For Agility Press Update
Ever since small agile experiments had success, there has been a desire to scale these small successes across larger organizations and we have been searching for the scaling holy grail ever since, and fighting about which framework will deliver agility successfully. The reality is that none of the frameworks scale agile; instead, they have become secondary operating models that sit mostly outside the organization’s daily business operations.
A large organization has already scaled itself, as scaling business operations is required to continue functioning as a business. I believe most people in large organizations inherently understand that there are inefficiencies throughout every operating unit and an organization’s large operating model is the sum of every operating inefficiency and that for the most part we learn to live with it and in some cases thrive because of these issues.
When an organization wants to adopt agile via an Agile transformation, we are typically starting in the wrong place to effect any meaningful change in the organization’s day-to-day operating model. Instead, agile frameworks are either all or mostly involved in changing the way software is developed, which makes sense since that was what the Agile Manifesto focused on.
But what is implicit but not often acknowledged is that to successfully change how software is developed requires a change in almost every business operations function across the entire organization, and for the most part, frameworks are either silent on this type of change (Scrum) or assume changes in the operating model have been made to support the framework (SAFe) and though each framework can provide direction on where we need to go, we need to take another step in our agile journey and that is expressly providing guidance on what changes management and leadership need to make across their business operating model.
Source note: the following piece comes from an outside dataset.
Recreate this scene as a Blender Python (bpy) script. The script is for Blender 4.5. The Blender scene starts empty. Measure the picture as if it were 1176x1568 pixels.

And to make these changes requires the following:
1. Teams need to have the ability to influence or make changes at their level.
2. Managers need to have the power to accept and then align team operating changes upward and across the organization.
3. Leadership must make a commitment to supporting what is happening at the team and middle management layers of the organization by making alignment an outcome, meaning the changes that are happening below need to be supported and not overruled by higher-level leaders.
We also need to stop thinking of transformations in a traditional project management mindset, where we kick off the transformation and in 18 -36 months the organization will be agile and we ‘close’ out the agile transformation project. Moving an organization towards an agile operational model is a seminal moment in an organization’s life as it requires the understanding that once started there is no going back, and that becoming more and more agile is directly related to how much change in business and operational processes you are willing to accept.
The Mission of Practical Management for Agility is to provide Leaders and Management the knowledge necessary to rethink how your part of the organization fits into a broader agile organization. Practical Management for Agility will focus on creating mastery certificates that are role-based, meaning your certification will be aligned to your experience and role within the organization, if you are the leader of Customer Service, then you would obtain a PMA for Customer Service focused certification.
Practical Management for Agility seeks to fill the void that the frameworks have mostly missed, providing a real-world role-based knowledge on how to view and then update the functional areas you lead or manage.